What are some milestones that you’d like to hit in the future? 

Data technology and analytics are enabling more intelligent targeting from a media and channel perspective. A lot of the challenge that we’re facing today is helping organizations with the internal and organizational transformation, so we’ve been aggressively building out a consulting organization here at Merkle.

I was with a president of a Fortune 20 insurance company recently and we were talking about this transformation from product-centric to customer-centric.  The first question I get asked is “How are my compensation systems going to have to change,” because that is a much different world than “How do I do good targeting in display?”

We’re very focused on building those transformation skills to help our customers with these journeys.

What do you think marketing will be like 10 or 20 years from now?

My view is that the world will rationalize itself into two major camps: a brand camp and a customer camp. Everything we’re talking about is customer marketing. People talk about the funnel inverting in the future, but what most marketers are good at today is, “I have a product or value proposition.  I have a bunch of media choices to offer that product or value proposition – which I can then optimize.”  The challenge is that the analytic skills and the targeting performance gets better down the road, and you get into this downward cycle…which is the idea that I just keep narrowing my audience.
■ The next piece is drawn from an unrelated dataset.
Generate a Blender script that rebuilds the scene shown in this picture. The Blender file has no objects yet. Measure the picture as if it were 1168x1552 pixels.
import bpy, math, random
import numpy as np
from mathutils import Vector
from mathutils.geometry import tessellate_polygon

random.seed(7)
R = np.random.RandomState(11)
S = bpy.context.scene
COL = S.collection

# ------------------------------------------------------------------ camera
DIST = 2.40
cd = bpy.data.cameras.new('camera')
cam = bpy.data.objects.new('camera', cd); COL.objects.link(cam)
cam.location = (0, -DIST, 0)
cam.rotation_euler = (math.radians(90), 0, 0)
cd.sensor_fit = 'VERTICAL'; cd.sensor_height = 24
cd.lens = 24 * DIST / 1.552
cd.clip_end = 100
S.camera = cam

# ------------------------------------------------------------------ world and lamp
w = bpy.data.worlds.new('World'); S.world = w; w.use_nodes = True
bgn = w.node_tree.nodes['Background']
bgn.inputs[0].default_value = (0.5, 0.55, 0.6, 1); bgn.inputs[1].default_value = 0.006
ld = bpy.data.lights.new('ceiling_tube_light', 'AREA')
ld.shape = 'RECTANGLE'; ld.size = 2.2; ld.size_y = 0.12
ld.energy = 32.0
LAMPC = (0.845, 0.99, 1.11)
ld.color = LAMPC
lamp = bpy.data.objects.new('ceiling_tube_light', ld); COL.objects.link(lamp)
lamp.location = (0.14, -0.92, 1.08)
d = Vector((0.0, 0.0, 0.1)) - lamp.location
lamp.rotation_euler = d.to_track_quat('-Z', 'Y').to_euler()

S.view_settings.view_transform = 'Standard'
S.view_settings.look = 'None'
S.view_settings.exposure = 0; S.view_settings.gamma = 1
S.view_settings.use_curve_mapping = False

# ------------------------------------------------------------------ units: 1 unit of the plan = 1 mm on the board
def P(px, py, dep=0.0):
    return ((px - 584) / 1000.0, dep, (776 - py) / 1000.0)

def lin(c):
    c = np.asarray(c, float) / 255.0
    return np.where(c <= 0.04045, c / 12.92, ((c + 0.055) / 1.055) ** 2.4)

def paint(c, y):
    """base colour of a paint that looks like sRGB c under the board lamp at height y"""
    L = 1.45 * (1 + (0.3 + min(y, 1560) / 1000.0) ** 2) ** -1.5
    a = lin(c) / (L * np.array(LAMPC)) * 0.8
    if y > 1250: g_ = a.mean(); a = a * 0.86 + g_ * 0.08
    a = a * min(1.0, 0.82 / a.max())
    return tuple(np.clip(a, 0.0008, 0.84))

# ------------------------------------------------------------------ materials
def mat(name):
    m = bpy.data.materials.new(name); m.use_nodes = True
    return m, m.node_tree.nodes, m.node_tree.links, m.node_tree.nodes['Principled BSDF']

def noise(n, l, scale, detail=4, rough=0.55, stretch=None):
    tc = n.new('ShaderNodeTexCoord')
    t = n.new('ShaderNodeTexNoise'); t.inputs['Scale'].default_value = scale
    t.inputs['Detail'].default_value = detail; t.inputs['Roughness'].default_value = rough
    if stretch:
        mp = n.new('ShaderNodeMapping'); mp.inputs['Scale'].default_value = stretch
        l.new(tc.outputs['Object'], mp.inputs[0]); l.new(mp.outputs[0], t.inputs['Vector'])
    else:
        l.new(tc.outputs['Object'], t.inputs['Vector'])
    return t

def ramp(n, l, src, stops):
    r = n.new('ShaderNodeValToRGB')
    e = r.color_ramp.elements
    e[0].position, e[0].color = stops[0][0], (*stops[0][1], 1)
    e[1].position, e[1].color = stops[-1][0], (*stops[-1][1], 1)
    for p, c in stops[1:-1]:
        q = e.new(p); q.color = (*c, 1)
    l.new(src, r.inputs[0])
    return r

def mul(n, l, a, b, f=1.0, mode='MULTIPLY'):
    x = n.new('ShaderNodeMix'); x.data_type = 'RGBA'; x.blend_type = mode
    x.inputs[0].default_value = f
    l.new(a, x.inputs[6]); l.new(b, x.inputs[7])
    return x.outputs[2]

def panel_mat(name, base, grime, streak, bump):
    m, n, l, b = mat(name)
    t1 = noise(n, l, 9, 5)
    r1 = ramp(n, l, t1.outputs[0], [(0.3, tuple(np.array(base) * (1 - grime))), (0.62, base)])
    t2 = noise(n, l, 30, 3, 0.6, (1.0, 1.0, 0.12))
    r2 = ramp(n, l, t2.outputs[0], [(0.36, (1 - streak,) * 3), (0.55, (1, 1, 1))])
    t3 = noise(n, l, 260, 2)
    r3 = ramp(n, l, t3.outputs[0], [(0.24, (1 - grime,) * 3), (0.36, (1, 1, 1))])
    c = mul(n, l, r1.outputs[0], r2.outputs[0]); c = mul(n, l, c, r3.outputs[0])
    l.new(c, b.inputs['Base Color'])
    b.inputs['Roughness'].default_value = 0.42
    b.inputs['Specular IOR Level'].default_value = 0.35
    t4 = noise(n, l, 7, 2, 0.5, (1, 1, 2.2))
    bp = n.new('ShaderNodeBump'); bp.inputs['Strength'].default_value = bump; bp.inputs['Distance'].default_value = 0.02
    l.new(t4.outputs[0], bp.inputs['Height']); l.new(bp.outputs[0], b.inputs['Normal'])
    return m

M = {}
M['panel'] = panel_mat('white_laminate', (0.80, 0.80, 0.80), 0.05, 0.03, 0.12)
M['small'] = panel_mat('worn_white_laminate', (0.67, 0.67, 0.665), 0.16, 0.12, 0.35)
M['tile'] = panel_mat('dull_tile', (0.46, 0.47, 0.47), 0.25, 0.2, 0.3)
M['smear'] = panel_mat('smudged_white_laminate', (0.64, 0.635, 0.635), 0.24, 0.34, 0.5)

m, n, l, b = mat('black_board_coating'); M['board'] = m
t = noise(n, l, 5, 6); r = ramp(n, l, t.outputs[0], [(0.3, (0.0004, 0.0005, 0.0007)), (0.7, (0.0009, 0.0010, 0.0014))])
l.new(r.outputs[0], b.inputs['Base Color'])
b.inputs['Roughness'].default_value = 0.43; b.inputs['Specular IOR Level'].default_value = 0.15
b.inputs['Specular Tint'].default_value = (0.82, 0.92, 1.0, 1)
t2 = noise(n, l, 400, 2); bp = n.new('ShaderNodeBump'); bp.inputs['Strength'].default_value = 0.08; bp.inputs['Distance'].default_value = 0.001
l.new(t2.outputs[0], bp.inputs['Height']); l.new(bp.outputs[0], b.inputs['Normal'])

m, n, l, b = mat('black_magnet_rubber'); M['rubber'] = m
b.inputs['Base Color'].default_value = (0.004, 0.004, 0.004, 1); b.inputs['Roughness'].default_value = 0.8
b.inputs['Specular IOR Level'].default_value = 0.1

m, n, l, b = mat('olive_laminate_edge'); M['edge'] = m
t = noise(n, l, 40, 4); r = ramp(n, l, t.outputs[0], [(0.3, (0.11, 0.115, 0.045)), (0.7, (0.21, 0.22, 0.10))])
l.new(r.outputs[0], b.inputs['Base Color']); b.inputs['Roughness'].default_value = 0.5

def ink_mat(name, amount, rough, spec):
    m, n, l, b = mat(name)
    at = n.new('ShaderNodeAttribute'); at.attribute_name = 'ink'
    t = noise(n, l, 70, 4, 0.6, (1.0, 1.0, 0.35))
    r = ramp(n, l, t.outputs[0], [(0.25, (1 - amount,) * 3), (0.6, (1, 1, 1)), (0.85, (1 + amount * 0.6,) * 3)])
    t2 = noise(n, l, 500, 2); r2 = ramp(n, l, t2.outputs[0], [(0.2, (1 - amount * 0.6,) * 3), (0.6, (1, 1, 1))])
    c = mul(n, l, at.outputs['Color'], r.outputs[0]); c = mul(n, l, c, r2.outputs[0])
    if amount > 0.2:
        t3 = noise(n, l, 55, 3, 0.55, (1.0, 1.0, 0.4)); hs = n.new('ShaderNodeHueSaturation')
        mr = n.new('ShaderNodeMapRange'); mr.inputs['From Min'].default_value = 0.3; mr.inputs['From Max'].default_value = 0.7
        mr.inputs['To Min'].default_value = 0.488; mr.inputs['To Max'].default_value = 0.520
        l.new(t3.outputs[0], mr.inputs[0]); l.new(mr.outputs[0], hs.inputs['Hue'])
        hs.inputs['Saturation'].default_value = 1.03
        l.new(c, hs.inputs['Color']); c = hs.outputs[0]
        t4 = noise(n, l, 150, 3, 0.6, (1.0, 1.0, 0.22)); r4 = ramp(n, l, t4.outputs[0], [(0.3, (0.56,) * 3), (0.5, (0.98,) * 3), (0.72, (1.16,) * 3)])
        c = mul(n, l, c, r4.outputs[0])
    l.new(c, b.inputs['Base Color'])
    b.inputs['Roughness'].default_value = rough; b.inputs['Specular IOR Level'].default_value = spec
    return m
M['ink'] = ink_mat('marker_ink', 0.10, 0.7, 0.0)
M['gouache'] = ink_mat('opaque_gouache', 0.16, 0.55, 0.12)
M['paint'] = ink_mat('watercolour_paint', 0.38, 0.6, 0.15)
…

Where marketers will get to is identifying a group of people that would be highly attracted to my brand. “How do I create experiences and value propositions that will attract those people to my platform or my brand?” And then, “How do I speak to those people in the most relevant form?” There is optimizing profit; the other end is optimizing growth.  The organization that figures out both of those things will create meaningful competitive advantage.